I long ago came to grips with Yankee/Orioles games in September not meaning anything for the Birds. While that used to be the result of the O’s being 25 games back in the loss column come September, this time the game was meaningless for a different reason. The game ultimately meant little because the Yankees were virtually out of the playoff race having entered the day 11.5 GB of the Orioles and 4.5 GB of the second wild card spot (with three teams ahead of them). Meanwhile, the Birds were 10.5 games ahead of second place Toronto in the AL East and were all but ensured the East Division title. A win or loss did not matter much for either team. The O’s were playoff bound regardless provided they didn’t have a historic collapse and the Yankees were home in October barring a miracle. This was the good kind of meaningless game.
So when Martin Prado hit a solo homerun to start the second inning for the visitors, my stomach didn’t knot up at the sight of Yankee fans celebrating in our home park. Five years ago, that would have eaten me up. Not anymore. It simply didn’t matter.
The Orioles eventually evened the score at one thanks to an Adam Jones RBI double. Andrew Miller relieved Tillman – who yet again, pitched a fabulous game save for one “mistake” – and was as overpowering as usual. Miller struck out 3 of the 4 Yankees he faced including Jeter. Jeter received a standing ovation with each at bat but that mattered little when each of his four at bats ended outs. The Derek Jeter that would seemingly come up big against the O’s in important situations whenever he wanted was – at least on this night – a thing of the past.
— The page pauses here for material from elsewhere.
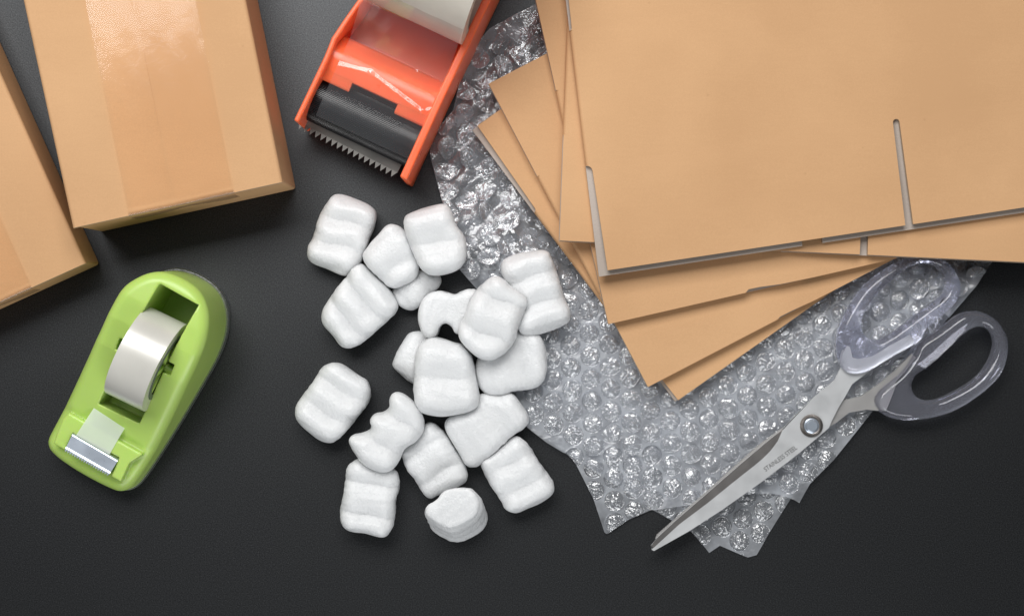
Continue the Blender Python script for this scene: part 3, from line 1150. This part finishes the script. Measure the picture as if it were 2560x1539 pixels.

Even this game – which was a great reminder of how the Yankees were no longer the class of the AL East and the Orioles were no longer the bottom feeders – was not void of some old fashioned Yankee heroics. Darren O’Day relieved Miller in the 9th inning. After striking out Martin Prado, O’Day let up an opposite field home run to catcher Brian McCann. The awkwardly struck ball just cleared the right field fence. Just like that the Yankees were on top. Just like that, the outcome of the game no longer felt as meaningless as it had earlier.
Losing to the Yankees at home never feels good, no matter what the standings are.
O’Day avoided any further damage, moving the game along to the bottom of the 9th with the home team down by a single run. The O’s had their 4-5-6 hitters up which gave them better than a puncher’s chase of tying the game with one swing.
Nelson Cruz almost did that when he drilled a 3-1 pitch from New York’s closer David Robertson into the left-field corner. Nellie settled for a loud leadoff double instead. Pinch runner Quinten Berry ran for Cruz to give the team a better chance of scoring if Steve Pearce were to hit a single. The pinch runner ended up not mattering. Pearce took a 2-2 pitch from Robertson into left field for a double. The speedy Berry could have walked home. As quickly as New York took the lead, the Orioles had taken it right back. The ninth inning rally to tie the score served as yet another reminder that the 2014 Orioles had little in common with their 1998 – 2011 predecessors.
A J.J. Hardy fly out brought one of the newest Orioles, Kelly Johnson, to the plate. A game is never over until is over, but this one felt over before Johnson stepped into the batter’s box. The journeymen was one his 5th AL East team in three years and was the perfect guy to take advantage of Robertson whose tank was clearly empty after pitching so much over the prior week. Johnson knew he was getting a fastball and likely one over the plate. He wasted no time in depositing the ball into the right-center gap for the 3rd Orioles double of the inning. This one platted Pearce and gave the O’s a dramatic come from behind walk-off victory.
Had this exact scenario occurred during the 2008 season for example, the walk-off would have likely sent us into hysterics. Those sort of things just didn’t happen back then for the Orioles against the Yankees. They do in 2014 so the walk-off victory was celebrated with more a tad more subtlety. High-fives were exchanged before we quietly exited the ballpark. September 14th was a thrilling when it its own right – as all dramatic walk-offs are – but what made it so special was just how well it spotlighted how much has changed in such a relatively short period of time for Baltimore’s baseball team.